Me pongo ante el espejo, así, recién salido de la ducha y con apenas una toalla a la cintura, y me observo. ¿Qué hay de mí mismo y qué de la herencia recibida? Escruto mis facciones, mi estructura corporal, mis orejas, y creo adivinar en ellas parte de esa genética heredada. Me atuso el pelo, aún oscuro y fuerte, una buena mata de pelo que afirma esa condición genética recibida. Miro mis manos y ahí aparecen manchas de edad, huellas de vida que me alejan de heredades familiares y me acercan a mi propio ser. Y esa tripa algo prominente también es adquirida, poco achacable a mis ancestros ni a mis padres.

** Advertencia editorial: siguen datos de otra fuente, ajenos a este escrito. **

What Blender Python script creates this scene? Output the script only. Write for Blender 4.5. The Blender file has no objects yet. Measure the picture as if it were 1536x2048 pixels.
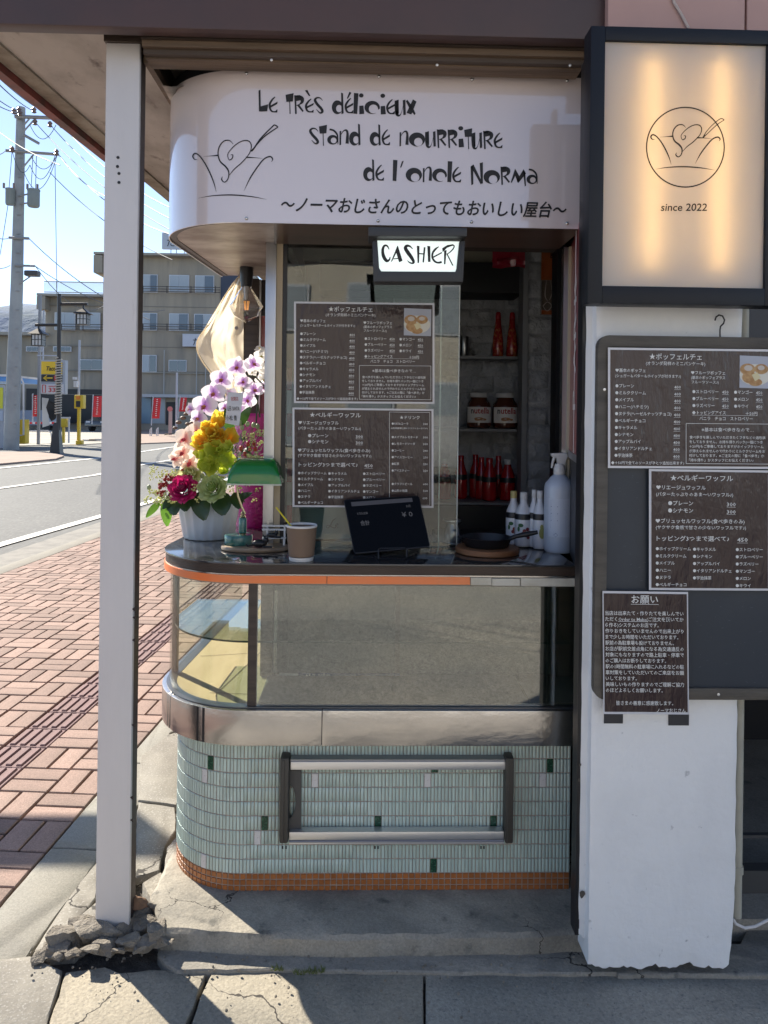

¿Qué debo a quién? Puede que en lo físico sea más fácil atribuir rasgos familiares, vislumbrar elementos reconocibles en mis padres y familiares, incluso gestos. ¿Y en lo demás? La inteligencia, más bien la capacidad intelectual, viene de serie, pero a partir de ahí todo nos hace, todos nos influyen, y nuestro carácter, nuestra forma de ser, de desenvolvernos, va sumando herencias múltiples de difícil escrutinio. Somos lo que somos a partir de un condicionante físico, intelectual, social, educativo y hasta del fruto del azar en ocasiones donde ya sirve de poco atribuciones de responsabilidad. Porque nací sano, fui espabilado pero tímido, crecí protegido y querido, tuve amigos y espacios abiertos para transformarlos en nuestra realidad particular. Recuerdo los nombres de mis vecinos, de mis amigos, de mis profesores y compañeros de clase porque fueron importantes y dejaron huella en mí. Tengo a mi familia y supongo que he dejado impronta de mí en otros aunque acaso la mayoría lo ignore como me ocurre a mí con los cientos de trazas que han esculpido mi manera de entender la vida. Nada que no les haya pasado a muchos otros pero que nos construye distintos.
A estas alturas sé que la primera herencia recibida, la genética, condicionó el resto, que no sería igual de haber nacido bajito, mujer, ciego, guapo, gordo, rubio, bizco, débil, negro. Pero a partir de ello todo lo demás termina siendo el fruto de vivir, relacionarse, aprender, probar, descubrir, trabajar, equivocarse, y resulta absurdo obcecarse en culpar de todo a aquella herencia recibida que, entre otras cosas, no puede ser modificada.
Entiendo que en la política local uno mire la herencia recibida, que descubra en ella los condicionantes que influirán decisivamente en muchas de las cosas que se harán después, que pueda lamentarse de no haber tenido otra situación. Pero eso ya es inamovible, y existen otras herencias, las que no solo ahondan en lo negativo sino que saca partido de la condición que encuentra, y trata de superarse, y busca ayuda. Daimiel no es solo el fruto de veinte años socialistas ni de una deuda excesiva, Daimiel es la herencia de su historia, de su gente, de su día a día, de lo que funciona y de lo que se ha de hacer funcionar, y no cabe dedicar más del tiempo imprescindible a lamentarse porque eso no deja de ser una rémora, aunque nunca olvidemos el motivo que nos condiciona.
Me miro al espejo en un ejercicio más escrutador que narcisista y, con excepciones, no me disgusta lo que veo, el fruto de cincuenta y un años de múltiples herencias en las casi no reparo porque ya no puedo volver atrás y modificarlo. Estoy bien, algo fondón, lúcido, soy feliz, y espero de la vida todavía mucho y bueno aunque no lo hago sentado y lamentándome sino acogiendo cada día como una estupenda noticia.
¿Qué hay de mí mismo o de la herencia recibida? Da igual, sobre todo hay futuro y hacia ahí conviene mirar.